:: SET PROBLEM ::
Scan the records for the line containing "for (let k = 0;"; extract it and all later lines, verbatim, through the end, and nothing before it.

----

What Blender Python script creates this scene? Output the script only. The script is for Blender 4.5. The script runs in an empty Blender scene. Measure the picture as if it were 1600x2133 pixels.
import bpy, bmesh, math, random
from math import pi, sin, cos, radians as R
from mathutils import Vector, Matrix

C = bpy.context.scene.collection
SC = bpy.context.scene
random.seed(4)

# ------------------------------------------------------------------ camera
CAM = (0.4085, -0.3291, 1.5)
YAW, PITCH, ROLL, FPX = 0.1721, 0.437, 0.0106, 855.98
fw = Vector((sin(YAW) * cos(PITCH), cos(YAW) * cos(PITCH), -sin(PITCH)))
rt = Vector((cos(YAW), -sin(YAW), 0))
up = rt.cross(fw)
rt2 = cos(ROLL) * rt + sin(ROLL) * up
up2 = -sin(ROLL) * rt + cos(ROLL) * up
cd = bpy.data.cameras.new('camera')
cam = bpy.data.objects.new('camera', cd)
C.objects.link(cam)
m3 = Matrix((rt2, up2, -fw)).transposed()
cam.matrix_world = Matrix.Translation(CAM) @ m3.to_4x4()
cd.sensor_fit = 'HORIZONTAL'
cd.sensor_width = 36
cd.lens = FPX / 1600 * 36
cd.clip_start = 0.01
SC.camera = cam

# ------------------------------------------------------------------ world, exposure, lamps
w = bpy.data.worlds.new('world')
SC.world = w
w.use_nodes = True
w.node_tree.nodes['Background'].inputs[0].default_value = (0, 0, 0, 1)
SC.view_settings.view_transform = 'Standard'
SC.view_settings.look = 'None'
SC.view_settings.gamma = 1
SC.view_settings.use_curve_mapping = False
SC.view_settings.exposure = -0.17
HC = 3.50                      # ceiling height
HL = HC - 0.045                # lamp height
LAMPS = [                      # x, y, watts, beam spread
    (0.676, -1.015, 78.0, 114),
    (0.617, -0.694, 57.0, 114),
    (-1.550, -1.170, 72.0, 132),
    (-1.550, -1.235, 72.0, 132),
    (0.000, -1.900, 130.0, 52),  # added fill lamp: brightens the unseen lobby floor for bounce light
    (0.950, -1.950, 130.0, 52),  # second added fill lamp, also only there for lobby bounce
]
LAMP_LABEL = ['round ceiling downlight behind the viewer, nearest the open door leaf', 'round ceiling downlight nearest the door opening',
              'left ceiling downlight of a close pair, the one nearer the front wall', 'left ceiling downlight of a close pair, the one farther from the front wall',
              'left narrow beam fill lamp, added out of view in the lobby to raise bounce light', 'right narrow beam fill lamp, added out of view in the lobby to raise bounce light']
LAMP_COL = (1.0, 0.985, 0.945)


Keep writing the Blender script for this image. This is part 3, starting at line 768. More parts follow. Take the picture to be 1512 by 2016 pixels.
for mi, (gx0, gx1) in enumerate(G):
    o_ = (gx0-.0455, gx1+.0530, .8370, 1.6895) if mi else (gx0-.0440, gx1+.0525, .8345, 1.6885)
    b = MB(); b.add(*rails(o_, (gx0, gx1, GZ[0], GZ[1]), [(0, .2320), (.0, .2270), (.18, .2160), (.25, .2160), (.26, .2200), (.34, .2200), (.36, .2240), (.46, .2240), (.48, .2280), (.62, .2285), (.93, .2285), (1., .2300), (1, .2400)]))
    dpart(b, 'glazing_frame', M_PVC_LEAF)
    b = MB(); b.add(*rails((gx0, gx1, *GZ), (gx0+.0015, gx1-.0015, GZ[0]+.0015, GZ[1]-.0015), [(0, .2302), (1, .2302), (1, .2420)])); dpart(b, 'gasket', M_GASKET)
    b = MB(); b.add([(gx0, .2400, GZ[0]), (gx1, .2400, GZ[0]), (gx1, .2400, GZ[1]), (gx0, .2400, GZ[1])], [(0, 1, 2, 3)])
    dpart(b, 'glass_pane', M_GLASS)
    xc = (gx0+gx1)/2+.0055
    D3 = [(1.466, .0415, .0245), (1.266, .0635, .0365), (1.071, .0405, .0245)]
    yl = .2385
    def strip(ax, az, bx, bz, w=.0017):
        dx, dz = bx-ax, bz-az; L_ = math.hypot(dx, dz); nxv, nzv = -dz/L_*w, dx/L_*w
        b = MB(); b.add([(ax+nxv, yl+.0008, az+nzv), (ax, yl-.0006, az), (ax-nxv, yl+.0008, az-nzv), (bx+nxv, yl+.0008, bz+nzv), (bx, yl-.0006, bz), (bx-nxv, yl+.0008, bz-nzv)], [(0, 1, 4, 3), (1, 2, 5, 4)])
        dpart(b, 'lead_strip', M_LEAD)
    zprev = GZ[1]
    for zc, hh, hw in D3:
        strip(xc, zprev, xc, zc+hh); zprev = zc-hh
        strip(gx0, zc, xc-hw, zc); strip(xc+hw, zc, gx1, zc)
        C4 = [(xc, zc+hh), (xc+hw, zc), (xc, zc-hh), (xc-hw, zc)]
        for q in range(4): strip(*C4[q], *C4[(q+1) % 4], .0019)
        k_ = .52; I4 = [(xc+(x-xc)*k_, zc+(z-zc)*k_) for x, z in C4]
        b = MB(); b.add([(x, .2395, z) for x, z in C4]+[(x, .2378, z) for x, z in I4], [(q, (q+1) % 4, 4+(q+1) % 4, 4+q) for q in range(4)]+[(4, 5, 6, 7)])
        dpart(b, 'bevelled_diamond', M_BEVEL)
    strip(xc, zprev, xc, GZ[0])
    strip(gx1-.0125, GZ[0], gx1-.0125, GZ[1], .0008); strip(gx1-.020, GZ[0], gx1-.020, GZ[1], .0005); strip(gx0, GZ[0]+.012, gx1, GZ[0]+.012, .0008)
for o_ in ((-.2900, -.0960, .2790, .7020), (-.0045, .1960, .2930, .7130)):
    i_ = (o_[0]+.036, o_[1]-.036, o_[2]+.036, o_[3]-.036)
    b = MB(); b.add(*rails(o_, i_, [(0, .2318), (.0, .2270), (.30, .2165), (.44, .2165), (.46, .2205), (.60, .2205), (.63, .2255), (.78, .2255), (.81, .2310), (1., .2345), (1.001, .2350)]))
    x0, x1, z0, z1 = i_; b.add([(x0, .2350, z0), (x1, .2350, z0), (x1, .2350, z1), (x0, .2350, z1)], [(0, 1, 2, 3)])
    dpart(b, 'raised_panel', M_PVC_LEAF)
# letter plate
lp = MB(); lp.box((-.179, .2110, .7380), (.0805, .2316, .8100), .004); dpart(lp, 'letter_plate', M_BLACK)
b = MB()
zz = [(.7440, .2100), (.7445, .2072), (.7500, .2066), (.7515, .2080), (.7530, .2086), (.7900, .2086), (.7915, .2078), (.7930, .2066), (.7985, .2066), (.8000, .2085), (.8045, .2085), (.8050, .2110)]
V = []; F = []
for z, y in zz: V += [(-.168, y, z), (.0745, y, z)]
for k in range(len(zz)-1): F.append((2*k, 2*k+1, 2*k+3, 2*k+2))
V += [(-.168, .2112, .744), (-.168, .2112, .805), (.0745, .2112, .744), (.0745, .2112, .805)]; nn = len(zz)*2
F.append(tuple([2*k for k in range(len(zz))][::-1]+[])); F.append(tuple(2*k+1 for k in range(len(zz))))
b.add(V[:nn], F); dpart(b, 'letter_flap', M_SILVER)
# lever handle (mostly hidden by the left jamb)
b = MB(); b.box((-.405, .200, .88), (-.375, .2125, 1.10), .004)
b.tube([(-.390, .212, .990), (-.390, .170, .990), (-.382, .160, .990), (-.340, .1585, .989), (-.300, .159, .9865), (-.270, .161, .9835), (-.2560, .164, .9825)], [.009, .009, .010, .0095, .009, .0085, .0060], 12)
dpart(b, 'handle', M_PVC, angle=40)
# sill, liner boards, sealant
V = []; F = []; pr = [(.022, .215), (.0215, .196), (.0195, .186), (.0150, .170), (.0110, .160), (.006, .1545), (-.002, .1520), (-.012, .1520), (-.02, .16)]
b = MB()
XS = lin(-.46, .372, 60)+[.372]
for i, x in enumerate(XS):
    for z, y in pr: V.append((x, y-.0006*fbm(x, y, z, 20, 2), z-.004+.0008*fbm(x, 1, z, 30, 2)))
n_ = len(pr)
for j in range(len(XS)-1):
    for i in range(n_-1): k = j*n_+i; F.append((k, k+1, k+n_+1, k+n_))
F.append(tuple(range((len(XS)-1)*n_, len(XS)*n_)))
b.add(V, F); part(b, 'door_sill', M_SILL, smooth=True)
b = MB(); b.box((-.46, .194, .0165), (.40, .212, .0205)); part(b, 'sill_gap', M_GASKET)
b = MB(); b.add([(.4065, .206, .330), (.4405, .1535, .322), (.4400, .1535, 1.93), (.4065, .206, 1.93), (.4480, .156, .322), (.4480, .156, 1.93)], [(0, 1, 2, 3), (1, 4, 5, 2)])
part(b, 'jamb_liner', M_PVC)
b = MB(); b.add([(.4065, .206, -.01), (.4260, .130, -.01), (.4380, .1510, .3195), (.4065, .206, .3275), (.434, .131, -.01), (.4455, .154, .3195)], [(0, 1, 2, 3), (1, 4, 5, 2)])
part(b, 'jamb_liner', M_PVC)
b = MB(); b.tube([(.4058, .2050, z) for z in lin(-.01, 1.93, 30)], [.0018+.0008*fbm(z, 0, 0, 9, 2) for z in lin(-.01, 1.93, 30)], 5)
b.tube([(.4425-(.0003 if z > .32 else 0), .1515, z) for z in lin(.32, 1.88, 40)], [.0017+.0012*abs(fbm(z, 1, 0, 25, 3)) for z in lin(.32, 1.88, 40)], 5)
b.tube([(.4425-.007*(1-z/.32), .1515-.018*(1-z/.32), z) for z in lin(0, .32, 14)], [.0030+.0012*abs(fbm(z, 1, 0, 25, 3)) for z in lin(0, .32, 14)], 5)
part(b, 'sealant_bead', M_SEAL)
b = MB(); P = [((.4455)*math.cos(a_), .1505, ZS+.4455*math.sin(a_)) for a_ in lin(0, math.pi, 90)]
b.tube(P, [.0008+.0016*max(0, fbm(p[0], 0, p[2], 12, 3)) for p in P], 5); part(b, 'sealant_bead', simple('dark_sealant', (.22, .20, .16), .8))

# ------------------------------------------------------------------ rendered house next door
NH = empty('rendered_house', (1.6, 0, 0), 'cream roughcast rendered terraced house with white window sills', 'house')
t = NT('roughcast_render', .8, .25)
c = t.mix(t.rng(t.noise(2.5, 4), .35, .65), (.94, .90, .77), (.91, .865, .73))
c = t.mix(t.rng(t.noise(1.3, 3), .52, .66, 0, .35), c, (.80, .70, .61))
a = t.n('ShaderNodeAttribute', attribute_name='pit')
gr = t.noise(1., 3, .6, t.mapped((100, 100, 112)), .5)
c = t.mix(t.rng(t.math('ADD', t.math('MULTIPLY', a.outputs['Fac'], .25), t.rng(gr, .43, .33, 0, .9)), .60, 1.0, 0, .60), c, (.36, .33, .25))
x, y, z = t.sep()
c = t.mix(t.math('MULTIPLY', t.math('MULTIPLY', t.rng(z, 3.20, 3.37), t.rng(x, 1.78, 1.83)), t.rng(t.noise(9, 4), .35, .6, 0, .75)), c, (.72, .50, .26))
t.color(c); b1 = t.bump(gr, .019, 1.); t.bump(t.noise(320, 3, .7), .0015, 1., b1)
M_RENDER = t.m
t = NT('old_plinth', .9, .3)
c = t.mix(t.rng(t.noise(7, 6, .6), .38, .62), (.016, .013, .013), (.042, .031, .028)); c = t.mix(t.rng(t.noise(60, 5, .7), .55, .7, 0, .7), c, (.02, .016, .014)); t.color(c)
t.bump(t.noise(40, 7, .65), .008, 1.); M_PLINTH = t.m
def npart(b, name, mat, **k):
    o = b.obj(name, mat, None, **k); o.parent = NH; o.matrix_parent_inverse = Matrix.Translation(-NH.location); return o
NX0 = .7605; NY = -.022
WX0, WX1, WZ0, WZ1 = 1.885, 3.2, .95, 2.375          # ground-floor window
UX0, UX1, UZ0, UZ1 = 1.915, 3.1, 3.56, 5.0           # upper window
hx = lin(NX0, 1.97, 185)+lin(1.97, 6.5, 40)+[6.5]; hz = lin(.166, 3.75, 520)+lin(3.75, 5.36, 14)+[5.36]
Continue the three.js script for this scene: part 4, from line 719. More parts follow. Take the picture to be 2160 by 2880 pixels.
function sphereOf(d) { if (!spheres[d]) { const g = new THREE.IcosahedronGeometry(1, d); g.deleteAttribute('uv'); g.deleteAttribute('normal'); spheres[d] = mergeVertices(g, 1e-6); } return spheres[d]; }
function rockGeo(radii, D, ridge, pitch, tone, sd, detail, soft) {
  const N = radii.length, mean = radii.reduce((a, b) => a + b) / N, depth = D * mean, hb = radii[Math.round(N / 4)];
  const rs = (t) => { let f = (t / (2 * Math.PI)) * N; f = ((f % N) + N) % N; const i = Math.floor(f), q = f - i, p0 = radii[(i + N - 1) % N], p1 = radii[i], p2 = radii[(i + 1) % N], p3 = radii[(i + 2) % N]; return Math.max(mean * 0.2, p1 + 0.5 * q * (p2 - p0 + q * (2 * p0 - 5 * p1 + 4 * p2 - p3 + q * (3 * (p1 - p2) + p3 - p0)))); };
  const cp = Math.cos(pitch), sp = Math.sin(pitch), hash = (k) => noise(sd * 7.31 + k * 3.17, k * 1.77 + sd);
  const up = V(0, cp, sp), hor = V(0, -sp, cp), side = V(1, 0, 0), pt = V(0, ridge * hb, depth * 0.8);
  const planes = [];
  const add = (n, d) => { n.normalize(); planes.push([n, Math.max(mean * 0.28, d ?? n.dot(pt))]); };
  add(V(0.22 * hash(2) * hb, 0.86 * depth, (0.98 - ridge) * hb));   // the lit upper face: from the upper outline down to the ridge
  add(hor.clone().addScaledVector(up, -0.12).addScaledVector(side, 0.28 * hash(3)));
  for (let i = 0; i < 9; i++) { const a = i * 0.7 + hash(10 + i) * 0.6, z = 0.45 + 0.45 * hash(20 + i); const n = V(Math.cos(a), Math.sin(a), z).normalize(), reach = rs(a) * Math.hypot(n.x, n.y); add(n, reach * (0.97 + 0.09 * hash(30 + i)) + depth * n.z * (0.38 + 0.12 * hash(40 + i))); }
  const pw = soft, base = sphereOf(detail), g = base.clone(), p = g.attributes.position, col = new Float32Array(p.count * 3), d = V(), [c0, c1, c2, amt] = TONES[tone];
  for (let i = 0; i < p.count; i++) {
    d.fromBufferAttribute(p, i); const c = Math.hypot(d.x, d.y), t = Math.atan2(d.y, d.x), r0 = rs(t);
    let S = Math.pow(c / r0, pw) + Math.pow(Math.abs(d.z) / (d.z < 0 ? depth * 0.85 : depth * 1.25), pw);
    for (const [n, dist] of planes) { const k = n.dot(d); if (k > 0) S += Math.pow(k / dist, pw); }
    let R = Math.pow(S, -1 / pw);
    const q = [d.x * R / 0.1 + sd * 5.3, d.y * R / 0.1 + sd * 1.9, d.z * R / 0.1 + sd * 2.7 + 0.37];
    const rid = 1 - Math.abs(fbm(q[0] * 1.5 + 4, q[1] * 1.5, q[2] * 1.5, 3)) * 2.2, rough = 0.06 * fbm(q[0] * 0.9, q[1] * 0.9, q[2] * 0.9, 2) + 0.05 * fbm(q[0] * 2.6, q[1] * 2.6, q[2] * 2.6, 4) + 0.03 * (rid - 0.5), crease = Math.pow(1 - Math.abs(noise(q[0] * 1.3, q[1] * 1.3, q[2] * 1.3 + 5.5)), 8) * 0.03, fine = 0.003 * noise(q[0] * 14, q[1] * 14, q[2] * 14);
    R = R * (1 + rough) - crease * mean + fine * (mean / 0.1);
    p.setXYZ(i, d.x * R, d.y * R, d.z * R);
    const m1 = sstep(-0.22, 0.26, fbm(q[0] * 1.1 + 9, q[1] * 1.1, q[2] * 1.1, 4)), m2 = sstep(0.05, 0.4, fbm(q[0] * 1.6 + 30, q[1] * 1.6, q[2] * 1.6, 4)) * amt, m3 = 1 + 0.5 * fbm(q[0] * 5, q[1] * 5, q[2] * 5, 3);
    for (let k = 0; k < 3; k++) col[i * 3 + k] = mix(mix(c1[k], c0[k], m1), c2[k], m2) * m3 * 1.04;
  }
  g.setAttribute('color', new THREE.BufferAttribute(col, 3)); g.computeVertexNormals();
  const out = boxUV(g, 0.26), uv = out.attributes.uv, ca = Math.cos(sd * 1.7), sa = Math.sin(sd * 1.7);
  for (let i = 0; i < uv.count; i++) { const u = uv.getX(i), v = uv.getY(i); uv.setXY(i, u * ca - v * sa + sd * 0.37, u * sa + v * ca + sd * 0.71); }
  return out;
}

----

:: EXERCISE ANSWER ::
    for (let k = 0; k < 3; k++) col[i * 3 + k] = mix(mix(c1[k], c0[k], m1), c2[k], m2) * m3 * 1.04;
  }
  g.setAttribute('color', new THREE.BufferAttribute(col, 3)); g.computeVertexNormals();
  const out = boxUV(g, 0.26), uv = out.attributes.uv, ca = Math.cos(sd * 1.7), sa = Math.sin(sd * 1.7);
  for (let i = 0; i < uv.count; i++) { const u = uv.getX(i), v = uv.getY(i); uv.setXY(i, u * ca - v * sa + sd * 0.37, u * sa + v * ca + sd * 0.71); }
  return out;
}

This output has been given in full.